We have heard a lot today about how the new system will work, but we have not heard the detail. We have had superficial reassurances that it will work, but we have heard nothing of the detail. We have had no significant reassurance on whether new systems will eventually be so robust that we will be able to abolish an annual canvass.

Photo of Mark Harper Mark Harper The Parliamentary Secretary, Cabinet Office

I wanted to check this information before I responded to the hon. Lady, but the assessment of the data-matching pilots to test the confirmation process by the Government and the Electoral Commission will be done by June 2013, well in time for us to have a clear picture before we commence the IER process.

Photo of Angela Smith Angela Smith Shadow Deputy Leader of the House of Commons

I thank the Minister for that, but can he confirm that all the data-matching pilots and necessary testing will be complete before the Government move ahead with the new scheme?

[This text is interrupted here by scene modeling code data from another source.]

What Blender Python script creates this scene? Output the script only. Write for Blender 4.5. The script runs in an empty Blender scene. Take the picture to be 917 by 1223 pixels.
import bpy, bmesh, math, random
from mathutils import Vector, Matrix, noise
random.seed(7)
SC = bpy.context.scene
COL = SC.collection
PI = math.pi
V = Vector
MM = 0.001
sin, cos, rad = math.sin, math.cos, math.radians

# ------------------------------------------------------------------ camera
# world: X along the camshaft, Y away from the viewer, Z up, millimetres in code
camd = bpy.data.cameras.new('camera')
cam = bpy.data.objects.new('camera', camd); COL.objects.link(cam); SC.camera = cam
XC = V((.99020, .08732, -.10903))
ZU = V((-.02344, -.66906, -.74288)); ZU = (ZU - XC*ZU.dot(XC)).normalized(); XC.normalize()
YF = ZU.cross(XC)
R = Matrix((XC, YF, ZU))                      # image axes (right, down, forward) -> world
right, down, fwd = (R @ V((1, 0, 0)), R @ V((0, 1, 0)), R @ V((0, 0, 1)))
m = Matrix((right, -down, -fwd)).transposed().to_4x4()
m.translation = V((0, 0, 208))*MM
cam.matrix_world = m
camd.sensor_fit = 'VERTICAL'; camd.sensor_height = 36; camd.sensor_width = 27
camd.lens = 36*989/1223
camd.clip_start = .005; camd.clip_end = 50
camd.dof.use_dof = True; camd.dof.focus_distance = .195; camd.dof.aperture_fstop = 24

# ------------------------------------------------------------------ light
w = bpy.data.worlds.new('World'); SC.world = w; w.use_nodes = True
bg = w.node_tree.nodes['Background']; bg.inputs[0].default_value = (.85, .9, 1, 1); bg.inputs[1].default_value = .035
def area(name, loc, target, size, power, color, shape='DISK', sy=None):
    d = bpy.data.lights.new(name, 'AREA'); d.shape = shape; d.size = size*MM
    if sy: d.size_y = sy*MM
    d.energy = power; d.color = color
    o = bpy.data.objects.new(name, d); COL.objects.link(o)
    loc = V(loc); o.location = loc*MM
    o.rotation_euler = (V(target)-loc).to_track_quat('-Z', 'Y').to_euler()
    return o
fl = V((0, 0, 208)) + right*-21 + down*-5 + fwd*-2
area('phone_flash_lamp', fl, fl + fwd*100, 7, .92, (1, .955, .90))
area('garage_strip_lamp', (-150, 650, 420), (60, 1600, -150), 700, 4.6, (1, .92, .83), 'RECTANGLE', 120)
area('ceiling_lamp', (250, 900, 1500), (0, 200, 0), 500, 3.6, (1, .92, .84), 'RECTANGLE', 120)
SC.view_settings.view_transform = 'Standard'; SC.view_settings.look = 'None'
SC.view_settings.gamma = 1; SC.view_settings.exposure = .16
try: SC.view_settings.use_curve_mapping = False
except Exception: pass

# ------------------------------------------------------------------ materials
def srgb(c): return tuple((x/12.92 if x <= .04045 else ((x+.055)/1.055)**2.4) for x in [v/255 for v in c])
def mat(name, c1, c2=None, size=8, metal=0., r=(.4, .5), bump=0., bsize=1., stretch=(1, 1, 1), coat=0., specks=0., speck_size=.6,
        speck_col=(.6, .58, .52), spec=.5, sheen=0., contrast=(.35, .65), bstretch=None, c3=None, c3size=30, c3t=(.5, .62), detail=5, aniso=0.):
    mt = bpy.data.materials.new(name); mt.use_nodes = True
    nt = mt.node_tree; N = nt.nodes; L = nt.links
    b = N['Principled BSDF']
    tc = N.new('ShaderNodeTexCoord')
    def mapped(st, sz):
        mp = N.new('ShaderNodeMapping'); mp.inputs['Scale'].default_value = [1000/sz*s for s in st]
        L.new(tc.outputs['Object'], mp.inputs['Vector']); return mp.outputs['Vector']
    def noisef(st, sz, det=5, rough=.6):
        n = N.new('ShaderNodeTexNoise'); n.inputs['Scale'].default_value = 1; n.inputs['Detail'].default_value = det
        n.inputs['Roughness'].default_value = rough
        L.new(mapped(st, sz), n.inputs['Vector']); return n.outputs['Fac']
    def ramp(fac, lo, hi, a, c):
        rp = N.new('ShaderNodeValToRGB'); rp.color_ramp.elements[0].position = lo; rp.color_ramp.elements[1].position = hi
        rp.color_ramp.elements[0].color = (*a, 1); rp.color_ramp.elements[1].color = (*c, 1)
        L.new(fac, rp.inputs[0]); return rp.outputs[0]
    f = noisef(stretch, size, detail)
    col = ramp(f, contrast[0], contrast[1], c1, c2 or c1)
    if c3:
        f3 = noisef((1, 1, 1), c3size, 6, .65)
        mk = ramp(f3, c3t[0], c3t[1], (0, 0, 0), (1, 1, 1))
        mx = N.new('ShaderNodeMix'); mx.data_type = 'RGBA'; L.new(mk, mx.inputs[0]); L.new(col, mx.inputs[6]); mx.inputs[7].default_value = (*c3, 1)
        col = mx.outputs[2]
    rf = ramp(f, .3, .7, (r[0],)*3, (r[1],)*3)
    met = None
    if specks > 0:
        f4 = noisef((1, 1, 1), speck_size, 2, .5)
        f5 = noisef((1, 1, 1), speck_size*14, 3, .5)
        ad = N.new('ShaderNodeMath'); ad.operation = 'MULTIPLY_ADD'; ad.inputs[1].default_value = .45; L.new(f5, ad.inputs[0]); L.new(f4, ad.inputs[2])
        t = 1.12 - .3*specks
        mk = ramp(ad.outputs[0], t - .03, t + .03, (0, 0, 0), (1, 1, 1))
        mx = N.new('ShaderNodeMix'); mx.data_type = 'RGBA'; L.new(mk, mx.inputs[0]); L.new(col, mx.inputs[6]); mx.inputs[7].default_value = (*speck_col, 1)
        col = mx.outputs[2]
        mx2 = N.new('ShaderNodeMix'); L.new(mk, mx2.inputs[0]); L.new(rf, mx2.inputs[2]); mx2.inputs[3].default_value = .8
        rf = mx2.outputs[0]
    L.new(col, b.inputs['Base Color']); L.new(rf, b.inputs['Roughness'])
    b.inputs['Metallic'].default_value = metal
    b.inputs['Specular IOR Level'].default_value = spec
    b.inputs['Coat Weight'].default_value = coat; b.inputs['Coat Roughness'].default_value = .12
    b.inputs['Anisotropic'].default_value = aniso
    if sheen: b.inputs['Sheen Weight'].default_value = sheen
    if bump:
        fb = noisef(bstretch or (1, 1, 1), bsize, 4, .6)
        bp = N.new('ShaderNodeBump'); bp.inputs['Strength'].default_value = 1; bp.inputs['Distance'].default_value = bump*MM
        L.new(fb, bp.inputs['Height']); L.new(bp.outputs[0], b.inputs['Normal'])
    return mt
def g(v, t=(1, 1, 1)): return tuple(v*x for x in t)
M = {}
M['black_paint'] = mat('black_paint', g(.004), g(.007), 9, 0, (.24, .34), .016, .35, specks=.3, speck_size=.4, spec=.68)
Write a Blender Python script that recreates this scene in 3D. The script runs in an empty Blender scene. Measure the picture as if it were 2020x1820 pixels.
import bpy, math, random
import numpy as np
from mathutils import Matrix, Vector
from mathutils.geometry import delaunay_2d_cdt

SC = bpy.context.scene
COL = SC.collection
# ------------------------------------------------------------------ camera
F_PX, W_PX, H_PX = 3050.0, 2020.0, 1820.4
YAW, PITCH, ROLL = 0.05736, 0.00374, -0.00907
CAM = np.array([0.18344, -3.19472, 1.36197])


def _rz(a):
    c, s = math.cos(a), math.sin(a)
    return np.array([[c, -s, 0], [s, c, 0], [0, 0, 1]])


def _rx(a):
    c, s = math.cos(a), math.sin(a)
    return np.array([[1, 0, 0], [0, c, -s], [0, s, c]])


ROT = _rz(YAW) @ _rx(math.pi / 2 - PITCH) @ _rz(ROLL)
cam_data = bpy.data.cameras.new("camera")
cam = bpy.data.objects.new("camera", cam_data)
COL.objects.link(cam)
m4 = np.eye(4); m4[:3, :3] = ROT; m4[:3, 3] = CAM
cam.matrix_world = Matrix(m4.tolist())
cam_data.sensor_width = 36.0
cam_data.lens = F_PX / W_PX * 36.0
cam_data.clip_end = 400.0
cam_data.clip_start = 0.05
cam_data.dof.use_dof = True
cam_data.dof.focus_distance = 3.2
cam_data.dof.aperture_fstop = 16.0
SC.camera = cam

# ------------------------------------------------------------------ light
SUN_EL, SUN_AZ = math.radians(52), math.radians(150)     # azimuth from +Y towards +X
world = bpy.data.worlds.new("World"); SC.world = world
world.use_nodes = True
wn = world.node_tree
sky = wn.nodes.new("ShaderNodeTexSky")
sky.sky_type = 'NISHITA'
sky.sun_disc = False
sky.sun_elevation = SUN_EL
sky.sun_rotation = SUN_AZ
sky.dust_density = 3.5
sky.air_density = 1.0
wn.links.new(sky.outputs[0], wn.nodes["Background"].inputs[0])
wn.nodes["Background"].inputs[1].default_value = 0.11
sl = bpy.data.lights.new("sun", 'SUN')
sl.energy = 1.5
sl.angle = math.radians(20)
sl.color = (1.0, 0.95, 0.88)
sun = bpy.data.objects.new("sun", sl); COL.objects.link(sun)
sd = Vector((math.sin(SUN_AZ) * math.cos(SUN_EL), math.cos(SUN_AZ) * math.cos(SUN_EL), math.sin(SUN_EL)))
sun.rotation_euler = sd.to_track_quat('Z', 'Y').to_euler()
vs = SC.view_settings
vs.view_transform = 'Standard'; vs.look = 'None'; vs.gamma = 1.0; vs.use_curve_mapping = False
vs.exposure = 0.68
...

Photo of Mark Harper Mark Harper The Parliamentary Secretary, Cabinet Office

The only one that we have to have tested before we move ahead is that to do with confirmation. The pilots that we will be doing, subject to the approval of Parliament, to see whether some of the data matching can help us to identify people not on the register concern things that we would want to know if we proposed to get rid of the canvass. As we do not propose to do that, we do not need to have that information before we move ahead with IER. We will know the results of the confirmation testing pilots by June 2013.

Photo of Angela Smith Angela Smith Shadow Deputy Leader of the House of Commons

The key point is that the new register, and the one used for the boundary review in 2015, will not be as complete as it should be, because those people carried over for the general election will not be carried over for December 2015. I therefore do not take a great deal of reassurance from that.

We have had a lengthy debate. The Opposition will not seek to press the amendment to a vote. We believe that the House of Lords will engage in a lengthy and detailed debate on the issues that we have raised today, and on that basis we beg to seek leave to withdraw the amendment.

Amendment, by leave, withdrawn.

Clause 6 ordered to stand part of the Bill.

Clauses 7 and 8 ordered to stand part of the Bill.